O ex-juiz e atual ministro da Justiça do Brasil, Sérgio Moro, interferiu nos acordos de colaboração premiada (em que réus confessam crimes e ajudam nas investigações em troca da redução da pena) na Lava Jato, informou esta quinta-feira o jornal "Folha de São Paulo".
O jornal brasileiro publicou uma reportagem com mensagens de conversas entre Moro e procuradores da Lava Jato na plataforma de mensagens Telegram obtidas de uma fonte anónima pelo portal The Intercept Brasil, que estão a ser publicadas em parceria com vários meios de comunicação social brasileiros desde junho e colocam em causa a imparcialidade da maior operação contra corrupção do país.
Citando mensagens privadas trocadas no ano de 2015, o jornal aponta que Moro interferiu nos acordos firmados pelo Ministério Público Federal (MPF) brasileiro com dois executivos da construtora Camargo Corrêa, contrariando a legislação do país.
O ex-juiz, responsável pelo julgamento dos casos da Lava Jato em primeira instância até ao ano passado, quando deixou a magistratura para tornar-se ministro da Justiça, teria, segundo as conversas obtidas pela Folha, avisado os procuradores da Lava Jato que só validaria negociações com delatores da Camargo Corrêa se os acordos estabelecessem um ano de prisão.
Essa interferência contraria a lei brasileira sobre acordos de colaboração premiada, que diz que juízes devem manter-se distantes das negociações, tendo como única função neste processo a obrigação de verificar a legalidade das condições estabelecidas entre as partes após a assinatura dos acordos de colaboração.

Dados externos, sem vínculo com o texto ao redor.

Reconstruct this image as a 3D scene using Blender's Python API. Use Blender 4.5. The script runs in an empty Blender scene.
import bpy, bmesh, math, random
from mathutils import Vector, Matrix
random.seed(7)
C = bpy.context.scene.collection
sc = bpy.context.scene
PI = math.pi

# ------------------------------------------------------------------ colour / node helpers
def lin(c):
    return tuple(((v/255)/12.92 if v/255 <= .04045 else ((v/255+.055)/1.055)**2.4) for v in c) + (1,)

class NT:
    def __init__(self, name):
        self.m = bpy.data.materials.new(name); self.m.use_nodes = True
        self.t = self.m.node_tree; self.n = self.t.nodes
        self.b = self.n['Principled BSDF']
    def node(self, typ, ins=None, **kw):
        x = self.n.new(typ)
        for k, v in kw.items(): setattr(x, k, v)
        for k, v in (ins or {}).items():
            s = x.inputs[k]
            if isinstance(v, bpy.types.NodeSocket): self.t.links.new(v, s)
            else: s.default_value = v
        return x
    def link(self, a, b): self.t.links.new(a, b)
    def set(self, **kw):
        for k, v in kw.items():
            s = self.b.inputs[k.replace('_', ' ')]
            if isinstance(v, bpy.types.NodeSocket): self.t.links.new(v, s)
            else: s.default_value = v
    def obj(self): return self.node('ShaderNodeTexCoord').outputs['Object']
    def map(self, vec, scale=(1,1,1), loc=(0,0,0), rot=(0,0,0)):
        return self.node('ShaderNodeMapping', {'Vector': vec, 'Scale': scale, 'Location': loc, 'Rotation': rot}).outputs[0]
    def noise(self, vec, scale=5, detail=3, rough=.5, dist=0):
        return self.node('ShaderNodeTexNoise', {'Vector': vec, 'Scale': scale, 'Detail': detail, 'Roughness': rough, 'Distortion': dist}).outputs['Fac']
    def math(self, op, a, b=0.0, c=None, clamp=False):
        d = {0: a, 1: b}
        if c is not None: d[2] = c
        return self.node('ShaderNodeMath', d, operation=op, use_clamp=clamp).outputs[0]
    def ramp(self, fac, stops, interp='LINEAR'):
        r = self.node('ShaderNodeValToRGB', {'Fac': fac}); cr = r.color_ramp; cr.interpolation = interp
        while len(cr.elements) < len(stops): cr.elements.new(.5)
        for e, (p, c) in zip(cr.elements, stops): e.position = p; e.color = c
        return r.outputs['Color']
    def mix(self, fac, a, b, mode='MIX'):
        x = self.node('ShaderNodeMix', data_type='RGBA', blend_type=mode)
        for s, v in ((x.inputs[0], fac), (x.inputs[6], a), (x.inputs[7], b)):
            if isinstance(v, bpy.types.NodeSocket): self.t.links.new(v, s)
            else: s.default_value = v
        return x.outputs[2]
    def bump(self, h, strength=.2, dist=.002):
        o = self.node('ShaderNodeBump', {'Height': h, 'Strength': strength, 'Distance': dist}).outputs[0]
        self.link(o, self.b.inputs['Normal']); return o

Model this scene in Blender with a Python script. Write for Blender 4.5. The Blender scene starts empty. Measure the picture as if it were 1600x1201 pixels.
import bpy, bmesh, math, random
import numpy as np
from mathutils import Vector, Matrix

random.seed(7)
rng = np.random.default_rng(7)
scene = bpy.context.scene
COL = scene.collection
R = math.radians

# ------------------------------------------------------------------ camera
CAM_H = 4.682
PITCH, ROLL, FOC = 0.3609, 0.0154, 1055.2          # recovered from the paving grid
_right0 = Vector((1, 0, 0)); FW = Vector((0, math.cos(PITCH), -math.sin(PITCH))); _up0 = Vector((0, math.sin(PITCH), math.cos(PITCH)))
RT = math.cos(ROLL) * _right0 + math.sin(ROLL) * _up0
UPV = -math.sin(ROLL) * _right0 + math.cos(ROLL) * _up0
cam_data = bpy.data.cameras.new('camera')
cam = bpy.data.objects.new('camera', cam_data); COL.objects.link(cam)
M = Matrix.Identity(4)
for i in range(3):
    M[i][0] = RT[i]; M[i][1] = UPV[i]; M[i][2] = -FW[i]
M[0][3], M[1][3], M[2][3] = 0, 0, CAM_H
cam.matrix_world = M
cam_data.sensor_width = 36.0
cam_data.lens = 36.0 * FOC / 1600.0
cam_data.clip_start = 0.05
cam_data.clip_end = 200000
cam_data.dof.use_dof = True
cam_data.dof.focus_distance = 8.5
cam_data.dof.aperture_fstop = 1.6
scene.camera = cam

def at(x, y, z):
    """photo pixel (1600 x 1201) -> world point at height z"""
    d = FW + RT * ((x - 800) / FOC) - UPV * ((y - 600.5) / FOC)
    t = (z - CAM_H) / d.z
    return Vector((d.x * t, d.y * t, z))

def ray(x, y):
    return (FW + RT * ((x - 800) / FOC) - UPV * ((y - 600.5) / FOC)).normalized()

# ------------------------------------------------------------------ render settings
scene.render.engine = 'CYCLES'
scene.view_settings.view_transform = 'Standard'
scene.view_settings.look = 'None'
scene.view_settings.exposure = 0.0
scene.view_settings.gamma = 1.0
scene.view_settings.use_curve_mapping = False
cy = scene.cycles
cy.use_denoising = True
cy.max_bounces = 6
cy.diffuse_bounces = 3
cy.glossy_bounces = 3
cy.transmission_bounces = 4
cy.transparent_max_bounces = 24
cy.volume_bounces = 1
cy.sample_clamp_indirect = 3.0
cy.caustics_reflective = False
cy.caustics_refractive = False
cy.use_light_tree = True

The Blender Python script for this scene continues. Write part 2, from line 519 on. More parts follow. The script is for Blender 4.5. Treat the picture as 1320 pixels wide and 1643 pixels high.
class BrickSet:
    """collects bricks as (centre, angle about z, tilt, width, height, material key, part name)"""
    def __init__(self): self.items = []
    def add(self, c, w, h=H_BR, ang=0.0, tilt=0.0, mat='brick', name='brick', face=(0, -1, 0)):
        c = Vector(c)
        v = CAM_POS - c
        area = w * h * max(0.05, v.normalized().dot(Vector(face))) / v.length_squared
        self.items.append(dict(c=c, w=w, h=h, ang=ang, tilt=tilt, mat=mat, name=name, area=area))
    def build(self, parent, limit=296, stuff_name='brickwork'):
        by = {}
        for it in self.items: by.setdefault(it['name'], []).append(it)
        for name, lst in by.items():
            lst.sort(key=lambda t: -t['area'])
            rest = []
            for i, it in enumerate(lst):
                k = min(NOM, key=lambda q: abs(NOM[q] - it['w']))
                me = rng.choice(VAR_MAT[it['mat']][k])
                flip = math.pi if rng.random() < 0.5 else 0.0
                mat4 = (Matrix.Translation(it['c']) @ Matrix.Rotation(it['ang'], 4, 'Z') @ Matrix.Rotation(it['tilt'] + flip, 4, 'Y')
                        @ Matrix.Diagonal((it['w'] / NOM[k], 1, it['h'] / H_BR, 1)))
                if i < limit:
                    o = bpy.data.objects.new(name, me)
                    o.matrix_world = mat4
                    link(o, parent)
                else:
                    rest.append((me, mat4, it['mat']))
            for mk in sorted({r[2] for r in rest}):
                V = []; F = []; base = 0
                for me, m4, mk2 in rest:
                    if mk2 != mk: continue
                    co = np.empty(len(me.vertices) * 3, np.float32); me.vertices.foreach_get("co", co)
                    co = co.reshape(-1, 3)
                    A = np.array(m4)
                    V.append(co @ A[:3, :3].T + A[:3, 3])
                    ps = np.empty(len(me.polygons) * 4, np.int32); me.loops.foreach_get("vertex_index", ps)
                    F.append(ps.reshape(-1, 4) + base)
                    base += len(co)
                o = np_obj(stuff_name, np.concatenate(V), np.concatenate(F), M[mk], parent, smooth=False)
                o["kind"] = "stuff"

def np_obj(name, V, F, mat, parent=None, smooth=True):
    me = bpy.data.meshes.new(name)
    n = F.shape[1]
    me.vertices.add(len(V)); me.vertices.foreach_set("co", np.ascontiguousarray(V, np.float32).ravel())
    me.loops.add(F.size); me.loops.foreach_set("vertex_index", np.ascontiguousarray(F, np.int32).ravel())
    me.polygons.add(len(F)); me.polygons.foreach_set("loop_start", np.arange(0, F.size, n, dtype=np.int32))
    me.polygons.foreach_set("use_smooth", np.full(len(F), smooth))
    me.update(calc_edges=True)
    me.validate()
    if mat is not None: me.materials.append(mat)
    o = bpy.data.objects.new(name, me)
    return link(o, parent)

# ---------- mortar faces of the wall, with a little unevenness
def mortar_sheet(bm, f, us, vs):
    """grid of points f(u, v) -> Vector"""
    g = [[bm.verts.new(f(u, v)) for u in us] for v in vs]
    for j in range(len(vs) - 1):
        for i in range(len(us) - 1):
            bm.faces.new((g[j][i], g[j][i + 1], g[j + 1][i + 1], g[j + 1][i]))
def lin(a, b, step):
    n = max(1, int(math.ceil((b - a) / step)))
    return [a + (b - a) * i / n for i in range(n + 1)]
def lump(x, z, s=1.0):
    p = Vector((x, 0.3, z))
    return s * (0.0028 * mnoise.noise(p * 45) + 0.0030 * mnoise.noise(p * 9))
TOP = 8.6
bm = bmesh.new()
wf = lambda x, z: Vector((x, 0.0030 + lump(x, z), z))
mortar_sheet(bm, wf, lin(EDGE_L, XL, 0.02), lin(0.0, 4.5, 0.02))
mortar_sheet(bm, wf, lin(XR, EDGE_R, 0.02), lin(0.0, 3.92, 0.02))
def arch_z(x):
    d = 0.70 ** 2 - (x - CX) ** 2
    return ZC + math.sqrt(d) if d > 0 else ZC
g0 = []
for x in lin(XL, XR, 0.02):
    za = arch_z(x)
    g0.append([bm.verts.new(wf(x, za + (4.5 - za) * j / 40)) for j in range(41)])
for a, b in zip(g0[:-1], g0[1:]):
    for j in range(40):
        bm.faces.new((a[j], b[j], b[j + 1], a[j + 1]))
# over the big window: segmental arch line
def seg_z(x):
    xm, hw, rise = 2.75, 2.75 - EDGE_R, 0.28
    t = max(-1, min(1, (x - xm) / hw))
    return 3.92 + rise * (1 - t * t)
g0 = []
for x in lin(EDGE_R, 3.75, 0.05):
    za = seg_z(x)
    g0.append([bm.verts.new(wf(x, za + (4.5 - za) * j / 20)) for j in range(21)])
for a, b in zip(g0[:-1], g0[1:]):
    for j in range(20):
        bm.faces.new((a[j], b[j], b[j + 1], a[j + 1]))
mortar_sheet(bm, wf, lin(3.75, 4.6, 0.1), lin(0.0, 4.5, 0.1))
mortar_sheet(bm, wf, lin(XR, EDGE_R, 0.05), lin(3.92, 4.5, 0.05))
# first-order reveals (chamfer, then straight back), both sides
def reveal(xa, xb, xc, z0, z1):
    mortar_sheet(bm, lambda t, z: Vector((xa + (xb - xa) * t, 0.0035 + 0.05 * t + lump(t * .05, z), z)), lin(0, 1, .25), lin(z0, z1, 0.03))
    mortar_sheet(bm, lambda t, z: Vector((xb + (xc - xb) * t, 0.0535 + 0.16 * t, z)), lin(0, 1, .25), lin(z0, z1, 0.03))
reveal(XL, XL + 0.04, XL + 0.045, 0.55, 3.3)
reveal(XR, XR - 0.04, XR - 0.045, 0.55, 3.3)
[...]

O jornal também publicou diálogos entre o procurador-chefe da Lava Jato, Deltan Dallagnol, com outros procuradores em que alerta sobre a necessidade de informar Moro sobre as negociações em andamento para garantir que o juiz aceite as propostas do MPF aos advogados dos delatores.
A Camargo Corrêa foi a primeira construtora a delatar crimes à justiça brasileira na operação Lava Jato, dando informações importantes sobre o cartel organizado por empreiteiras para ganhar os contratos com a estatal petrolífera Petrobras.
A Folha escreveu que consultou dois advogados que acompanharam aquelas negociações, que disseram que "dificilmente os executivos da Camargo Corrêa teriam aceitado cooperar com a Lava Jato sem ter alguma garantia de que os acordos receberiam o aval do juiz, segurança que só foi possível obter com as conversas que os procuradores tiveram com Moro durante as negociações".
Contacto pelo jornal, Moro afirmou que não participou das negociações de nenhum acordo de colaboração premiada quando era juiz responsável pela Lava Jato.
"Enquanto juiz, não houve participação na negociação de qualquer acordo de colaboração", respondeu, em comunicado.
Moro acrescentou que não reconhece a autenticidade do material obtido pelo The Intercept que foi partilhado com a Folha, mas não apontou indícios de adulteração nos diálogos.
Já a ‘task-force' da Lava Jato informou, através de comunicado, que não se manifestaria sobre o assunto sem ver os diálogos, mas reiterou que não reconhece a autenticidade do material.
"A força-tarefa da Lava Jato em Curitiba não reconhece as mensagens que têm sido atribuídas a seus integrantes”, referem os investigadores.
“O material é oriundo de crime cibernético e não pode ter seu contexto e veracidade confirmados", acrescentaram.